Uniform Hyperbolicity and Symbolic Dynamics: Markov Partitions, Shadowing, and the Coding of Axiom A Diffeomorphisms

Abstract

This Part establishes the geometric theory of uniformly hyperbolic sets with explicit quantitative bounds throughout, and contains five main theorems. The Stable Manifold Theorem is proved via the backward graph transform, with a complete fiber-contraction argument yielding Cr regularity and H\"older dependence of the local stable and unstable manifolds on the base point, with explicit manifold-size estimate in terms of the contraction rate λ and the second-derivative bound of the diffeomorphism. The Spectral Decomposition Theorem gives the unique decomposition of the nonwandering set into basic sets, with explicit mixing rates for the topologically mixing factors. The Shadowing Lemma provides explicit error bounds controlling how far a pseudo-orbit deviates from a tracking true orbit. The existence of Markov partitions of arbitrarily small diameter is established constructively, with explicit diameter bounds expressed in terms of the shadowing constants. Finally, the coding map from the subshift of finite type to the hyperbolic set is constructed and shown to be H\"older continuous with quantitative control on the exceptional set where it fails to be injective.

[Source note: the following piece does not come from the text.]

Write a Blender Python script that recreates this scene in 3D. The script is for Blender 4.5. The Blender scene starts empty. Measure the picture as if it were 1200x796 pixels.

Along the way we establish canonical coordinates through the bracket map with quantitative bounds. All constants are expressed in terms of the contraction rate, the H\"older exponent of the derivative, the manifold dimension, and the injectivity radius, providing the quantitative infrastructure required to transfer the symbolic spectral theory of Part I Thiam (2026a) and the variational theory of Part II Thiam (2026b) to the smooth setting. This Part constitutes Part III of a six-part series on the thermodynamic formalism for hyperbolic dynamical systems.